- [Source material]
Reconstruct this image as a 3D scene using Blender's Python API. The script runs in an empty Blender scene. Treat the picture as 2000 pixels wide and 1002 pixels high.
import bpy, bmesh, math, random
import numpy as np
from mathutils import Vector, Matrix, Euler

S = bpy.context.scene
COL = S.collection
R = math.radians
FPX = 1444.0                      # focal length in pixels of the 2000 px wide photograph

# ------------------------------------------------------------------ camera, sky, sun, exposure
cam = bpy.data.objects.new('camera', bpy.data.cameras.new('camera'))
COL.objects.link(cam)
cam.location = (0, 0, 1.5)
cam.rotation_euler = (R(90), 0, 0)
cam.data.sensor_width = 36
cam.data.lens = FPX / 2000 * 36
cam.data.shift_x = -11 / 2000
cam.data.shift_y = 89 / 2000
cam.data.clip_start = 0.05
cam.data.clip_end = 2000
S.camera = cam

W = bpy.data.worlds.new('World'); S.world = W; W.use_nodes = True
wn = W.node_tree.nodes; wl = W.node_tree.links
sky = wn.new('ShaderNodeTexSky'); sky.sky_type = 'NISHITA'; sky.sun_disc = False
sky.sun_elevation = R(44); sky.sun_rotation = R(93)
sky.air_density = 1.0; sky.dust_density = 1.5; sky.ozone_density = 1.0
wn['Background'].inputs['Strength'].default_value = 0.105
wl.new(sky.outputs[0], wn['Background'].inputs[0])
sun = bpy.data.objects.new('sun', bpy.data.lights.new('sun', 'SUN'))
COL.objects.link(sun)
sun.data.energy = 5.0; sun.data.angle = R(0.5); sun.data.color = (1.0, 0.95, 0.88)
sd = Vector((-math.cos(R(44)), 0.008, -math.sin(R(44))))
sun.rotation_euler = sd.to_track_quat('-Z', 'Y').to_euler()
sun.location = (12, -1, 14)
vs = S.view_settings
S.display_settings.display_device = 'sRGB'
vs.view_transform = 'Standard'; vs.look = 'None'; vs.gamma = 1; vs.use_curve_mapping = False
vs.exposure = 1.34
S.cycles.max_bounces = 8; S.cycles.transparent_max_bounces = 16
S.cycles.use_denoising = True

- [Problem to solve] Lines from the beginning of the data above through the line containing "FPX = 1444.0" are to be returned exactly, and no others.

- [Solution to the problem]
Reconstruct this image as a 3D scene using Blender's Python API. The script runs in an empty Blender scene. Treat the picture as 2000 pixels wide and 1002 pixels high.
import bpy, bmesh, math, random
import numpy as np
from mathutils import Vector, Matrix, Euler

S = bpy.context.scene
COL = S.collection
R = math.radians
FPX = 1444.0                      # focal length in pixels of the 2000 px wide photograph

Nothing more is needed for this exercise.